Place two slices of Canadian bacon on each English muffin, one on each half. Pour one ounce of egg substitute into the pan and cook it for two minutes, flip it, then cook it for a minute more. Add pepper as desired to cooking egg. While that’s cooking, place a cheese slice on one of the slices of Canadian bacon on the English muffin. Add cooked egg to sandwich, close it, let it cool a bit, then slip it into a plastic baggy.

Repeat until you have 6 sandwiches.

When you’re ready to eat it, open the bag and pop the sandwich in the microwave for 30 seconds or until cheese is melted. Add a piece of fruit, and you’ve got a good, pretty healthy, portable breakfast for 6 days.

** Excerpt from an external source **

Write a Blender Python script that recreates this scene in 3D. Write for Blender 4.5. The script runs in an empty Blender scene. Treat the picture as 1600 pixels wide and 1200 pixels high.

I have no idea what the fat and calorie count on this would be; I haven’t checked. Both of mine have given it two thumbs up and enthusiastic “Mmmmmm’s” while nodding happily. I’d guess I spent a total of $10.00 on the ingredients for this (just guesstimating), and I only used up the English muffins. I still have many cheese slices left, a few pieces of bacon and over a cup of Egg Beaters left, so I didn’t use all $10 worth of ingredients. Can’t hit the drive-thru for that!